Granted -- we all have better things to do.  I think this message, and 
the recent vcdimager/etc thread, were both just something people 
stumbled onto in the course of other activities.

In the case of the vcdimager issue recently discussed on this list, I 
was downloading it *because I wanted to used it*, and when I installed 
it, it didn't work: cygwin DLL conflicts.  This clued me that the 
program (a) used cygwin [Cool!!] and (b) distributed cygwin1.dll 
[conflicted with my "real" cygwin installation; not cool.]  I was able 
to work around (b).  However, because I know that if the GPL is not 
enforced, then a bad actor could point to all those instances of 
non-enforcement, and use that to invalidate the GPL everywhere.  ["bad 
actor" == NOT another opensource group, but someone who wanted to take 
GPL code, modify it, and then distribute the result without source. 
"Embrace and Extend"?  Microsoft's Kerberos implementation?].  The claim 
would go something like this:
   "Hey, why pick on me?  Obviously the GPL is not enforceable because 
you guys didn't enforce it in these other cases.  Trying to enforce it 
on me is unequal application; you're in violation of the 14th amendment, 
It's an illegal restraint of trade, blah blah blah..."

> As long as the reason is not a commercial exploit, I believe that too
> much
> cautions would result in a harm to the free software community.
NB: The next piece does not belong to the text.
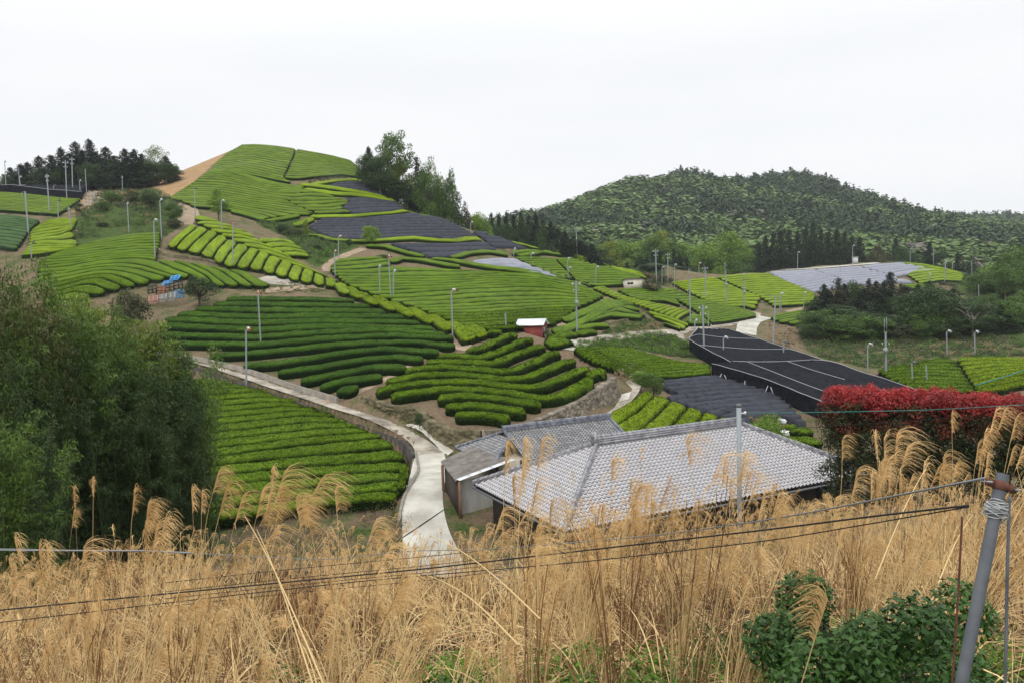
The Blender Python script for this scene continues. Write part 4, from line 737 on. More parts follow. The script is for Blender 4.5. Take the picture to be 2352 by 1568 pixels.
PL = [
 (1,(43,315),(45,442),'fan_grey','frost fan at the far left edge against the sky, behind the black shelter',205),
 (1,(170,365),(172,450),'plain','thin bare pole behind the left end of the black shelter',205),
 (1,(180,455),(190,600),'fan_grey','frost fan in front of the black shelter, near its left end',None),
 (1,(430,425),(455,790),'utility','tall utility pole standing in the far-left field, its arms above the shelter',None),
 (1,(600,298),(608,570),'utility','left one of two tall crossarm poles against the left treeline',186),
 (1,(660,270),(660,495),'utility','right one of two tall crossarm poles against the left treeline',196),
 (1,(782,380),(790,512),'plain','thin pole at the right end of the black shelter',194),
 (1,(730,490),(740,642),'fan_grey','frost fan at the right corner of the far-left field',None),
 (1,(230,585),(262,985),'frame','tall pole with a square pipe bracket, left of the small bright field',None),
 (1,(533,672),(535,832),'fan_dark','short dark frost fan below the far-left field',None),
 (1,(632,752),(655,940),'fan_grey','frost fan behind the small bright field, beside the dark bush',None),
 (1,(1122,458),(1127,590),'fan_grey','frost fan on the pale plank terraces in front of the left treeline',None),
 (1,(1215,408),(1220,552),'plain','bare pole before the left treeline, where the brown slope begins',None),
 (1,(1410,428),(1412,458),'fan_grey','tiny frost fan at the upper edge of the brown slope',None),
 (1,(848,610),(852,708),'fan_grey','slim frost fan among the pale plank terraces',None),
 (1,(1170,700),(1185,972),'fan_grey','frost fan in the middle of the scrub mound',None),
 (1,(1468,665),(1485,1022),'fan_grey','tall frost fan at the right side of the scrub mound',None),
 (1,(1412,850),(1425,1228),'fan_grey','frost fan at the right end of the broad left field',None),
 (1,(290,1060),(288,1228),'fan_dark','dark-headed frost fan at the lower left of the small bright field',None),
 (1,(1786,560),(1795,822),'fan_dark','dark-headed frost fan beside the track, at the foot of the hill',None),
 (1,(2033,672),(2037,967),'fan_grey','frost fan beside the fresh green tree above the bright plots',None),
 (1,(2140,885),(2135,1292),'fan_red','frost fan with red blades among the stubby bright plots',None),
 (2,(757,1000),(757,1202),'fan_red','frost fan on the fern bank, right of the columnar shrub',None),
 (2,(720,1140),(728,1372),'fan_red','frost fan at the left tip of the broad middle slope',None),
 (2,(1218,1185),(1240,1578),'fan_red','tallest of three frost fans on the middle slope, with red blades',None),
 (2,(1133,1275),(1138,1562),'fan_grey','left one of three frost fans on the middle slope',None),
 (2,(1262,1318),(1262,1582),'fan_grey','right one of three frost fans on the middle slope',None),
 (3,(1793,468),(1808,917),'fan_red','frost fan with white motor at the right end of the dark green field',None),
 (3,(18,490),(45,977),'fan_red','frost fan standing inside the dark green field above the road',None),
 (0,(565,757),(566,893),'fan_red','red-bladed frost fan at the retaining wall below the road',None),
 (2,(1972,870),(1972,942),'fan_grey','short frost fan before the pale green tree right of the hill',None),
 (2,(2128,815),(2124,967),'plain','bare pole behind the shoulder netting, left of a matching fan',None),
 (2,(2208,840),(2211,998),'fan_grey','frost fan in front of the dark wood, right of the pale green tree',None),
 (3,(2290,672),(2297,826),'plain','short bare pole at the lower right of the broad middle slope',None),
 (4,(200,215),(200,302),'fan_grey','frost fan high on the right ridge before the dark wood',None),
 (4,(17,330),(15,402),'fan_grey','frost fan just right of the shoulder netting',None),
 (4,(178,372),(172,452),'fan_grey','frost fan at the upper end of the right ridge field',None),
 (4,(435,245),(437,387),'plain','bare pole before the dark wood on the right ridge',None),
 (4,(508,245),(515,412),'plain','left pole of the close pair on the right ridge',None),
 (4,(521,232),(527,412),'fan_grey','right one of the close pair on the right ridge, with a fan head',None),
 (4,(588,120),(600,416),'trans','utility pole with transformer on the crest of the right ridge',None),
 (4,(511,418),(507,547),'fan_grey','frost fan over the dark path in the right ridge field, farther one',None),
 (4,(518,502),(512,607),'fan_grey','frost fan over the dark path in the right ridge field, nearer one',None),
 (4,(772,495),(765,677),'fan_grey','frost fan in the right ridge field left of the small hut',None),
 (4,(716,325),(715,417),'fan_grey','frost fan on the ridge crest at the right end of the dark wood',None),
 (4,(588,620),(597,1122),'trans','tall utility pole with transformer beside the leaf-shaped field',None),
 (4,(1319,330),(1328,660),'utility','tallest crossarm pole by the dry brush beside the small hut',None),
 (4,(1378,500),(1377,655),'fan_grey','frost fan between the two crossarm poles near the small hut',None),
 (4,(1431,365),(1433,642),'utility','crossarm pole against the mid-distance trees, right of the small hut',None),
 (4,(1493,475),(1493,692),'fan_grey','frost fan at the top of the long slanting field',None),
 (4,(1717,462),(1720,592),'fan_grey','frost fan on the skyline of the far left bright field',None),
 (4,(1773,490),(1779,787),'utility','crossarm pole standing in the far field left of the zigzag path',None),
 (4,(1962,530),(1973,842),'mast_trans','twin-rod mast with transformer on the zigzag path',None),
 (4,(2129,620),(2133,882),'mast_trans','twin-rod mast with transformer right of the zigzag path',None),
 (4,(2077,375),(2086,552),'fan_grey','tall frost fan on the skyline behind the zigzag path',None),
 (4,(1631,600),(1640,1030),'mast','tall twin-rod mast at the lower end of the bright diagonal strip',None),
 (4,(1681,985),(1675,1117),'fan_grey','short frost fan beside the valley road, left of the far black shelter',None),
 (4,(1752,840),(1767,1337),'utility','utility pole at the left side of the far black shelter',None),
 (4,(1805,905),(1803,1047),'plain','short wooden post beside the little tea patch at the valley road',None),
 (4,(1942,1145),(1942,1372),'fan_grey','frost fan rising through the far black shelter, left one',None),
 (5,(272,362),(272,517),'fan_grey','frost fan in front of the row of dark cedars above the pale netting',None),
 (5,(778,300),(777,477),'fan_grey','frost fan beside the small white box above the pale netting',None),
 (5,(1100,240),(1097,442),'mast','twin-rod mast on the crest above the pale netting',None),
 (5,(1118,285),(1118,442),'fan_grey','frost fan next to the twin-rod mast above the pale netting',None),
 (5,(1306,330),(1306,452),'fan_grey','frost fan on the crest right of the pale netting',None),
 (5,(1521,325),(1521,408),'plain','faint pole before the dark trees at the far right field',262),
 (5,(1632,420),(1622,655),'trans','utility pole with transformer at the right end of the far bright field',None),
 (5,(1696,452),(1693,527),'fan_grey','frost fan on the right rim of the far bright field',None),
 (5,(1871,435),(1875,572),'plain','thin pole above the lone round bush at the far right',238),
 (5,(1475,562),(1475,672),'fan_grey','frost fan above the dark knoll trees in the far bright field',None),
 (5,(1935,655),(1938,848),'plain','thin pole on the scrubby slope at the right',None),
 (5,(661,478),(665,562),'plain','thin pole standing in the pale netting',None),
 (5,(70,760),(45,1217),'frame','leaning pole with a square pipe bracket at the edge of the far shelter',None),
 (5,(110,742),(107,907),'fan_grey','left one of two adjoining frost fans beside the white road',None),
 (5,(121,738),(120,907),'fan_grey','right one of two adjoining frost fans beside the white road',None),
 (5,(330,732),(326,888),'fan_grey','frost fan left of the dark knoll trees',None),
 (5,(143,1190),(141,1387),'fan_dark','dark-headed frost fan rising through the far black shelter, right one',None),
 (5,(915,1208),(916,1447),'fan_grey','frost fan on the bank behind the near black shelter',None),
 (5,(1080,1090),(1085,1502),'mast_trans','twin-rod mast with transformer by the right-hand valley field',None),
 (5,(1641,1088),(1645,1322),'fan_grey','frost fan on the bank above the right valley field, left one',None),
 (5,(1899,1092),(1901,1312),'fan_grey','frost fan on the bank above the right valley field, right one',None),
 (5,(1320,1375),(1328,1572),'fan_dark','dark-headed frost fan inside the right-hand valley field',None),
 (5,(1450,1390),(1465,1572),'plain','thick bare pole with a white box foot in the right-hand valley field',None),
]
for q in PL: pole(*q)
# ---------------------------------------------------------------- houses
mat('tile_silver', (.20,.197,.205), rough=.5, spec=.3, col2=(.50,.487,.497), scale=2.5, tintmix=.88, bump=.0)
mat('tile_old', (.035,.038,.048), rough=.5, spec=.4, col2=(.33,.33,.33), scale=2.5, tintmix=.85)
mat('ridge_tile', (.16,.16,.18), rough=.35, spec=.5, col2=(.33,.33,.35), scale=3)
mat('ridge_old', (.08,.09,.12), rough=.45, spec=.4, col2=(.24,.25,.28), scale=3)
mat('plaster_old', (.36,.31,.24), rough=.95, col2=(.48,.43,.35), scale=1.5); mat('wood_dark', (.030,.022,.017), rough=.8, col2=(.06,.045,.035), scale=4); mat('wood_orange', (.15,.085,.05), rough=.8, col2=(.27,.16,.10), scale=5, stretch=(1,1,.2))
mat('corr_grey', (.30,.30,.28), rough=.6, col2=(.40,.39,.36), scale=2, stretch=(1,1,.3)); mat('roof_brown', (.105,.092,.080), rough=.9, col2=(.20,.185,.165), scale=1.8, bump=.02, bscale=30)
mat('sheet_white', (.62,.64,.66), rough=.4, metal=.2, col2=(.74,.75,.76), scale=1.5); mat('glass_dark', (.02,.025,.03), rough=.12, spec=.6); mat('shed_red', (.16,.028,.020), rough=.7, col2=(.22,.045,.032), scale=3); mat('cream', (.55,.51,.41), rough=.85, col2=(.64,.60,.50), scale=2); mat('tile_edge_shade', (.012,.012,.014), rough=.9)
def tileplane(name, O, ex, ey, sl, W_, x0, x1, D, mt, root, o0, tw=.27, tc=.235, seed=0, flat=.25):
    """pantiles on a slope: O upper edge start, ex along the ridge, ey down-slope (plan), x0(d), x1(d) limits at plan distance d"""
    r = np.random.default_rng(seed); nr = int(D/tc*math.sqrt(1+sl*sl)); dc = D/nr; xa = min(x0(0), x0(D)); xb = max(x1(0), x1(D)); nc = int((xb-xa)/tw)+1; M = 6
    X = xa+np.arange(nc*M+1)*tw/M; ph = (np.arange(nc*M+1) % M)/M; prof = .070*np.where(ph < .4, np.sin(ph/.4*math.pi), -.35*np.sin((ph-.4)/.6*math.pi))
    V = []; Q = []; tt = []; mi = []; n = 0
    for j in range(nr):
        d0, d1 = j*dc, (j+1)*dc; lo, hi = x0(d1 if x0(d1) > x0(d0) else d0), x1(d1 if x1(d1) < x1(d0) else d0)
        lo, hi = min(x0(d0), x0(d1)), max(x1(d0), x1(d1))
        k = np.where((X[:-1] >= lo-.02) & (X[1:] <= hi+.02))[0]
        if len(k) == 0: continue
        Xs = np.append(X[k], X[k[-1]+1]); ps = np.append(prof[k], prof[k[-1]+1] if k[-1]+1 < len(prof) else 0); m = len(Xs)
        wob = r.normal(0, .004, m); vm_ = (k % M >= M-1)*1.0; tcol = r.uniform(.45 if mt == 'tile_old' else .72, 1, nc+2)[(k//M)]
        rows_ = [(d0-.03, .010), (d1, .055), (d1+.004, -.030)]
        for d_, dz in rows_: 
            p = O[None]+ex[None]*Xs[:, None]+ey[None]*d_; p = p+np.array([0, 0, 1.])*(-sl*d_+dz+ps+wob)[:, None]; V.append(p)
        for q in range(2):
            a = n+q*m+np.arange(m-1); Q.append(np.stack([a, a+m, a+m+1, a+1], -1)); tt.append(tcol*(1-.75*vm_) if q == 0 else np.zeros(m-1)); mi.append(np.full(m-1, q))  # butt faces and column valleys darkened, painting in the tiles' shadow lines
        n += 3*m
    me = mesh(name, np.concatenate(V)-o0, np.concatenate(Q)[:, ::1], None, tint=np.concatenate(tt), mats=[MATS[mt], MATS['tile_edge_shade']], midx=np.concatenate(mi), smooth=True)
    return link(name, me, root)
def ridge(name, a, b, o0, root, mt, w=.32, h=.30, caps=True):
    """stacked ridge: straight courses below a row of round caps"""
    a, b = np.array(a), np.array(b); d = b-a; L = np.linalg.norm(d); d /= L; s_ = np.cross(d, [0, 0, 1]); s_ /= np.linalg.norm(s_); u_ = np.cross(s_, d); M = np.stack([d, s_, u_], 1); mb = MB()
    for i in range(3): mb.box(a+(b-a)/2+u_*(h*(i+.5)/4)-o0, (L, w*(1-.06*i)-(.03 if i % 2 else 0), h/4), M)
    n = int(L/.33)
    for i in range(n):
        c0 = a+d*(i*L/n); c1 = a+d*((i+1)*L/n-.01); mb.tube([c0+u_*h*.80-o0, c1+u_*h*.80-o0], [.095, .085], 8)
        mb.tube([c0+u_*h*.80-o0, c0+d*.04+u_*h*.80-o0], .115, 8)
    return mb.build(name, MATS[mt], root)
def solidroof(name, pts, thick, mt, root, o0):
    mb = MB(); p = np.array(pts)-o0; mb.hexa(p-[0, 0, thick], p); return mb.build(name, MATS[mt], root)
Zv = np.array([0, 0, 1.])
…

I
> believe that
> a too strict prosecution of the rules would not encourage people to
> release
> there works to the public.

You're welcome to your beliefs.  However, the legal realm has its own 
rules, which are not subject to your opinions.  (sorry, but that's the 
blunt truth).  Being nice to "the good guys" could cost us big when we 
have to fight "the bad guys".

> btw I think the GPL only states that the sources should be made
> available if
> someone asks for them, so it would be ok to distribute the program in
> binary
> form and send the source per email if requested. (please correct me if I
> am
> wrong)

Technically, the sources must be distributed "in the same manner as the 
binary" -- or a **WRITTEN** offer of source must be provided WITH the 
binary.  "Written" in legal terms means "on a physical piece of paper". 
  Since we haven't gotten the Trek transporter technology to work yet, 
we can't include this "written" offer inside an electronic download 
(that is, a README file doesn't cut it).  So, if the binary is on an ftp 
site, we must provide the sources on that ftp site.  http downloaded 
binary?  then source must be downloadable via http.  emailed binary? 
emailed source.  binary on CD?  sources on CD(*).

(*)Special case (as documented in the GPL): the distributor may charge a 
nominal additional fee for the sources to cover the physical duplication 
and mailing costs, when the source is provided on a physical medium.

Oh goodie.  Another GPL war.  I just love these.  </end sarc> Sigh.